Tarlair Swimming Pool

Tarlair Swimming Pool opened in 1931 at the base of a sea cliff just outside Macduff in Banffshire (now Aberdeenshire) in Scotland. This outdoor swimming complex was built in an Art Deco style with a main building backing onto the cliffs and changing rooms to its left hand side. It was commissioned by Macduff Burgh Council in 1929, with the architect being John C Miller, the Burgh Surveyor of MacDuff. The contractor for the project was Robert Morrison & Son of Macduff.[1] Since 2007 it has been protected as a category A listed building. It is considered by Historic Environment Scotland to be the best example of only three surviving outdoor seaside pools in Scotland, the others being at Stonehaven and Gourock.[2]

Picture of the pool in the 1960s

The design of the pool was a clever use of pumped sea water to fill the pools, and flooding of the main pool at high tide to flush out the old water. The main pool had a diving board at the deep end and a child's chute at the shallow end,[3] though both are now missing. The second-largest pool was a boating pool with the two remaining pools being paddling pools.

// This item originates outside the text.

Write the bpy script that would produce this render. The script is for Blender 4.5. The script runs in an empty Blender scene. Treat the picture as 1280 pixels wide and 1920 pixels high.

The complex is now in some disrepair with a mixture of weathering, rock falls and vandalism being the main causes. In 2010, a proposal was put forward for redevelopment of the complex as a lobster hatchery.[4]

In 2012 a small group of local residents in the Macduff community created a "Save Tarlair" page on the social networking site Facebook, which drew the attention of over 7000 followers to the plight of pool complex. A community group "Friends of Tarlair " has since been formed and is working with Aberdeenshire Council to try to find a way forward for the site as a community facility.

It has been announced that £300,000 will be earmarked for the refurbishment of the pools.[5]

Channel 4 television made "Tarlair Outdoor Pool" the subject of the third episode of a series of six documentary films on "Britain's Abandoned Playgrounds". The site also features in the Stuart MacBride novel, "The Missing and the Dead", when a child's body is found in the pool.[6]